The Venezuelans have gone beyond the call of duty in answering Jamaica's wishes over the past 45 years. Caution should be displayed that it does not come across as ungrateful now, seeing that Venezuela is in such an economic jam, that Jamaica is abandoning them. Nothing beats negotiation, even if it takes long.

I wonder if there are powerful external forces at work here.

We must never forget our true friends, worse when their backs are against the wall. I don't feel good as a human being with what has occurred. Venezuela will rebound, Maduro or no Maduro.

ISSA, the Walker Cup and Ben Francis (Football photo)

Hopefully, now that now the dust has been settled on the 2018 schoolboy football season, officials of the Inter-secondary Schools Sports Association will get back to their senses and raise the knockout competitions — the Walker Cup and the Ben Francis Cup to their rightful places – competitions that can be won by all schools involved.

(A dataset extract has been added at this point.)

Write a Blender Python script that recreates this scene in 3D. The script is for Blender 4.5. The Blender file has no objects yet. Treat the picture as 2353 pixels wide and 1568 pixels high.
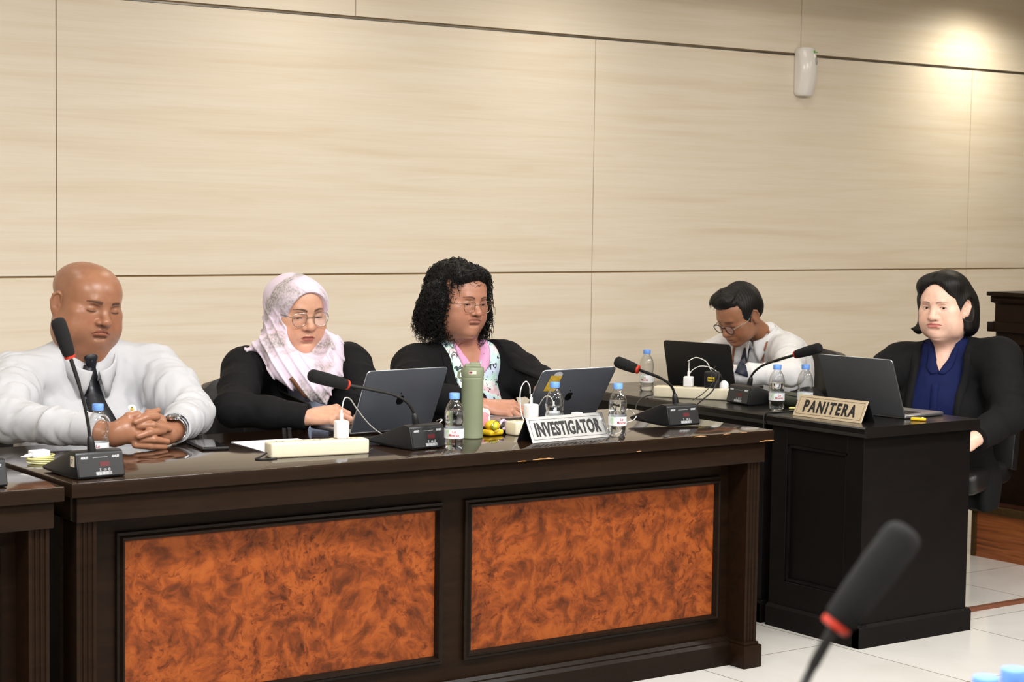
import bpy, bmesh, math, random
import numpy as np
from mathutils import Vector, Matrix
random.seed(7); rng = np.random.default_rng(11)
SC = bpy.context.scene
COL = SC.collection
PI = math.pi

# ------------------------------------------------------------------ camera, world, lights, exposure
CAM_POS = np.array([-4.0743, -4.2740, 1.4309])
YAW, PITCH, ROLL, FPX = 0.620258, 0.0684824, 0.0138166, 4280.6
_fw = np.array([math.sin(YAW)*math.cos(PITCH), math.cos(YAW)*math.cos(PITCH), -math.sin(PITCH)])
_r0 = np.array([math.cos(YAW), -math.sin(YAW), 0.0]); _u0 = np.cross(_r0, _fw)
CAM_R = math.cos(ROLL)*_r0 + math.sin(ROLL)*_u0
CAM_U = -math.sin(ROLL)*_r0 + math.cos(ROLL)*_u0
CAM_F = _fw
cd = bpy.data.cameras.new('camera'); cam = bpy.data.objects.new('camera', cd); COL.objects.link(cam)
cam.matrix_world = Matrix(((CAM_R[0], CAM_U[0], -CAM_F[0], CAM_POS[0]), (CAM_R[1], CAM_U[1], -CAM_F[1], CAM_POS[1]),
                           (CAM_R[2], CAM_U[2], -CAM_F[2], CAM_POS[2]), (0, 0, 0, 1)))
cd.sensor_width = 36.0; cd.sensor_fit = 'HORIZONTAL'; cd.lens = FPX/2353*36.0
cd.clip_start = 0.05; cd.clip_end = 60
cd.dof.use_dof = True; cd.dof.focus_distance = 5.9; cd.dof.aperture_fstop = 7.0
SC.camera = cam

def _ray(px, py): return CAM_F + CAM_R*(px-1176.5)/FPX - CAM_U*(py-784)/FPX
def at(px, py, Y):
    """point of the upright plane y = Y seen through pixel (px, py) of the survey photograph"""
    d = _ray(px, py); return CAM_POS + d*((Y-CAM_POS[1])/d[1])
def atx(px, py, X):
    d = _ray(px, py); return CAM_POS + d*((X-CAM_POS[0])/d[0])
def atz(px, py, Z):
    d = _ray(px, py); return CAM_POS + d*((Z-CAM_POS[2])/d[2])

w = bpy.data.worlds.new('room_air'); SC.world = w; w.use_nodes = True
w.node_tree.nodes['Background'].inputs[0].default_value = (1.0, 0.96, 0.91, 1)
w.node_tree.nodes['Background'].inputs[1].default_value = 0.17
SC.view_settings.view_transform = 'Standard'; SC.view_settings.look = 'None'
SC.view_settings.gamma = 1.0; SC.view_settings.use_curve_mapping = False
SC.view_settings.exposure = 0.22

def area_light(name, loc, size, power, color, target=None, sy=None):
    l = bpy.data.lights.new(name, 'AREA'); l.energy = power; l.color = color
    l.shape = 'RECTANGLE'; l.size = size; l.size_y = sy or size
    o = bpy.data.objects.new(name, l); COL.objects.link(o); o.location = loc
    if target is not None:
        o.rotation_euler = (Vector(target)-Vector(loc)).to_track_quat('-Z', 'Y').to_euler()
    return o
def spot_light(name, loc, target, power, color, angle=70, blend=.8, r=.05):
    l = bpy.data.lights.new(name, 'SPOT'); l.energy = power; l.color = color
    l.spot_size = math.radians(angle); l.spot_blend = blend; l.shadow_soft_size = r
    o = bpy.data.objects.new(name, l); COL.objects.link(o); o.location = loc
    o.rotation_euler = (Vector(target)-Vector(loc)).to_track_quat('-Z', 'Y').to_euler()
    return o
WARM = (1.0, 0.87, 0.70); NEUT = (1.0, 0.985, 0.965)
# recessed fluorescent troffers of the main ceiling, in front of the tables
for (x, y, p) in ((-4.2, -1.7, 84), (-1.8, -1.7, 88), (0.6, -1.7, 62), (3.0, -1.7, 30), (-4.2, -4.4, 92), (-1.4, -4.4, 96), (1.6, -4.4, 66)):
    area_light('ceiling_panel_light', (x, y, 2.94), 1.15, p, NEUT if x < 1 else (1.0, .93, .82), (x, y, 0), .55)
# small downlights over the row of seats
for (x, y, p) in ((-2.6, 1.25, 11), (-0.9, 1.25, 11), (0.8, 1.25, 8), (2.6, 1.2, 8)):
    spot_light('downlight', (x, y, 2.57), (x, y, 0), p, WARM, 130, .9, .07)
for (x, p) in ((-2.3, 9), (-.5, 20), (.75, 24), (1.9, 8)):   # wall washers close to the panelling
    spot_light('downlight', (x, 1.72, 2.585), (x, 1.9, 0), p, (1.0, .95, .86), 168, 1., .12)
spot_light('downlight', (3.45, 1.93, 2.585), (3.45, 2.02, 0), 48, (1.0, .93, .76), 165, 1., .10)
# ------------------------------------------------------------------ materials
def _nt(m):
    m.use_nodes = True
    return m.node_tree, m.node_tree.nodes['Principled BSDF']
def srgb(r, g, b):
    f = lambda c: (c/255/12.92) if c/255 <= .04045 else ((c/255+.055)/1.055)**2.4
    return (f(r), f(g), f(b), 1.0)
MATS = {}
def mat(name, col, rough=.5, metal=0., coat=0., noise=0., nscale=20., bump=0., bscale=200., spec=.5, trans=0., ior=1.45, sheen=0., emit=None, stretch=None, sss=0., alpha=1.):
    """principled material whose colour and bump are varied by procedural noise"""
    if name in MATS: return MATS[name]
    m = bpy.data.materials.new(name); nt, b = _nt(m); N, L = nt.nodes, nt.links
    b.inputs['Base Color'].default_value = col; b.inputs['Roughness'].default_value = rough
    b.inputs['Metallic'].default_value = metal; b.inputs['Coat Weight'].default_value = coat
    b.inputs['Coat Roughness'].default_value = .06
    b.inputs['Specular IOR Level'].default_value = spec
    b.inputs['Transmission Weight'].default_value = trans; b.inputs['IOR'].default_value = ior
    b.inputs['Sheen Weight'].default_value = sheen
    b.inputs['Alpha'].default_value = alpha
    if sss:
        b.inputs['Subsurface Weight'].default_value = sss
        b.inputs['Subsurface Radius'].default_value = (1., .35, .2); b.inputs['Subsurface Scale'].default_value = .008
    if emit:
        b.inputs['Emission Color'].default_value = emit[0]; b.inputs['Emission Strength'].default_value = emit[1]
    if noise or bump:
        tc = N.new('ShaderNodeTexCoord'); mp = N.new('ShaderNodeMapping'); L.new(tc.outputs['Object'], mp.inputs[0])
        if stretch: mp.inputs['Scale'].default_value = stretch
    if noise:
        nz = N.new('ShaderNodeTexNoise'); nz.inputs['Scale'].default_value = nscale; nz.inputs['Detail'].default_value = 6
        L.new(mp.outputs[0], nz.inputs['Vector'])
        rp = N.new('ShaderNodeMapRange'); rp.inputs[1].default_value = .3; rp.inputs[2].default_value = .7
        rp.inputs[3].default_value = 1-noise; rp.inputs[4].default_value = 1+noise
        L.new(nz.outputs[0], rp.inputs[0])
        mx = N.new('ShaderNodeMix'); mx.data_type = 'RGBA'; mx.blend_type = 'MULTIPLY'; mx.inputs[0].default_value = 1
        mx.inputs[6].default_value = col; L.new(rp.outputs[0], mx.inputs[7]); L.new(mx.outputs[2], b.inputs['Base Color'])
    if bump:
        nb = N.new('ShaderNodeTexNoise'); nb.inputs['Scale'].default_value = bscale; nb.inputs['Detail'].default_value = 4
        L.new(mp.outputs[0], nb.inputs['Vector'])
        bp = N.new('ShaderNodeBump'); bp.inputs['Strength'].default_value = bump; bp.inputs['Distance'].default_value = .002
        L.new(nb.outputs[0], bp.inputs['Height']); L.new(bp.outputs[0], b.inputs['Normal'])
    MATS[name] = m
    return m
def ramp(nt, stops, interp='LINEAR'):
    r = nt.nodes.new('ShaderNodeValToRGB'); r.color_ramp.interpolation = interp
    e = r.color_ramp.elements
    while len(e) < len(stops): e.new(.5)
    for k, (p, c) in enumerate(stops): e[k].position = p; e[k].color = c
    return r
def noise_node(nt, vec, scale, detail=6, dist=0., rough=.5):
    n = nt.nodes.new('ShaderNodeTexNoise'); n.inputs['Scale'].default_value = scale; n.inputs['Detail'].default_value = detail
    n.inputs['Distortion'].default_value = dist; n.inputs['Roughness'].default_value = rough
    nt.links.new(vec, n.inputs['Vector']); return n
def mapping(nt, scale=(1, 1, 1), rot=(0, 0, 0), loc=(0, 0, 0)):
    tc = nt.nodes.new('ShaderNodeTexCoord'); mp = nt.nodes.new('ShaderNodeMapping')
    mp.inputs['Scale'].default_value = scale; mp.inputs['Rotation'].default_value = rot; mp.inputs['Location'].default_value = loc
    nt.links.new(tc.outputs['Object'], mp.inputs[0]); return mp.outputs[0]
def mixc(nt, fac, a, b, mode='MIX'):
    mx = nt.nodes.new('ShaderNodeMix'); mx.data_type = 'RGBA'; mx.blend_type = mode
    for s, v in ((0, fac), (6, a), (7, b)):
        if hasattr(v, 'links') or hasattr(v, 'is_linked'): nt.links.new(v, mx.inputs[s])
        else: mx.inputs[s].default_value = v
    return mx.outputs[2]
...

The shambolic, watered down competitions only served as a breeding ground for mediocrity. Where in God's world did ISSA come up with this unfathomable idea? We don't need to be encouraging mediocrity.

If ISSA wants the teams not so strong to get a sort of bonus, then a consolation cup could be arranged for both the urban and rural schools.

And speaking of urban and rural. I saw it all over the media last year that Cornwall College became the first 'rural' school to win the President's Cup (formerly FLOW Cup). The last time I checked though, Cornwall College is located in a city called Montego Bay. So how come that school is the first rural team to win the title? How come? Maybe the JPS can shed some light on this one.